Non possiamo continuare a immaginarci cose e accontentarci di tutt'altro solo perché ce l'abbiamo già davanti. - A. De Carlo

Proprio ieri, durante un colloquio, ho avuto un attacco di ira di fronte a chi mi diceva che, in fondo, il segreto del benessere è questo: chi si accontenta gode. Il significato del consiglio che mi è stato dato era quello di orientarsi verso obiettivi possibili, realistici, raggiungibili. Certo, le utopie non fanno bene. Ma chi è in grado di stabilire che un obiettivo sia raggiungibile? Come si chiede De Carlo, dovremmo forse pensare di accontentarci di ciò che ci sta davanti? Questo sarebbe il raggiungibile, quello che semplicemente la vita ci pone davanti, a fianco, vicino? Tutto qui? E se ci fossero obiettivi raggiungibili, difficilmente raggiungibili, per cui bisogna davvero rimboccarsi le maniche e lottare contro il nemico peggiore, il tempo? Ah ma allora no, saremmo dei pazzi che non si accontentano di quanto già hanno. E le ambizioni che ruolo dovrebbero giocare nella nostra vita?
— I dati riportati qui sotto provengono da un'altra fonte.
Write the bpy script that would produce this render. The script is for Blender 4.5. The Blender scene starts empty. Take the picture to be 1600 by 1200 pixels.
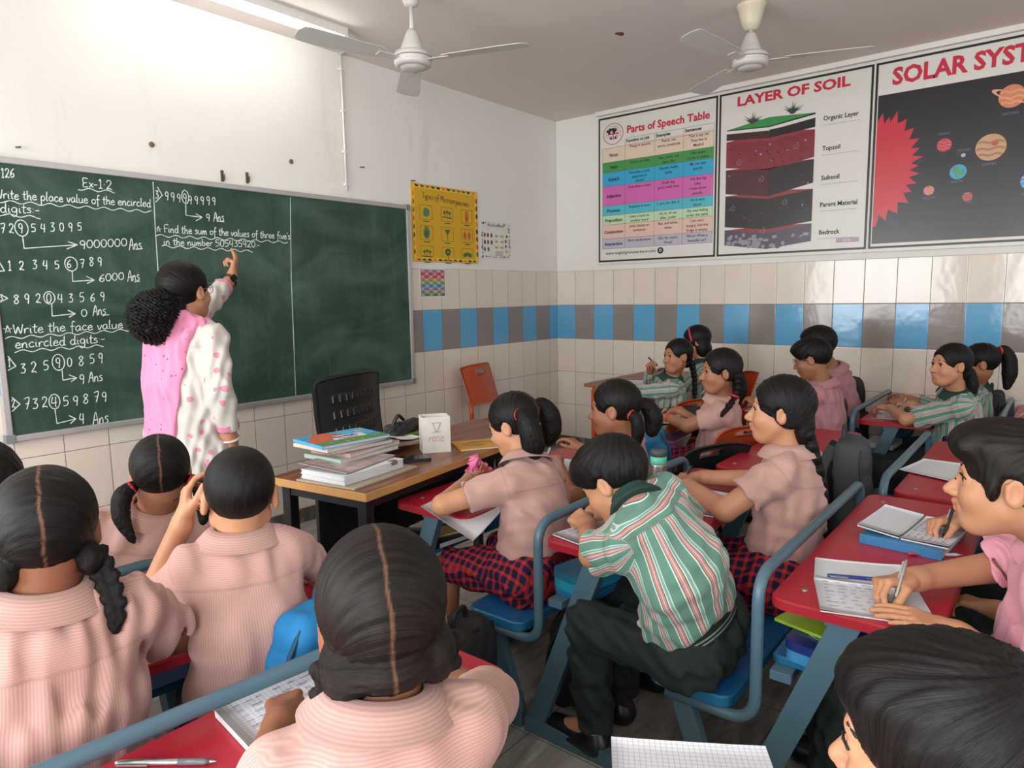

E quale ruolo le speranze? Entrambi termini che cozzano con il verbo accontentarsi. La saggezza greca ricorda in ogni suo mito che non bisogna oltrepassare i propri limiti, peccando di presunzione. Eppure il limite va raggiunto, bisogna esplorarlo e poter dire di aver fatto il possibile. Altrimenti ha ragione l'autore della frase succitata: non possiamo continuare a immaginarci, sognare, volere, desiderare cose e poi accontentarci di tutt'altro solo perché ce l'abbiamo davanti. Tanto vale rimanere sotto un cielo fermi immobili e aspettare che piova per dissetarsi. Citando Il piccolo principe, preferisco camminare piano piano nel deserto in cerca di un pozzo d'acqua.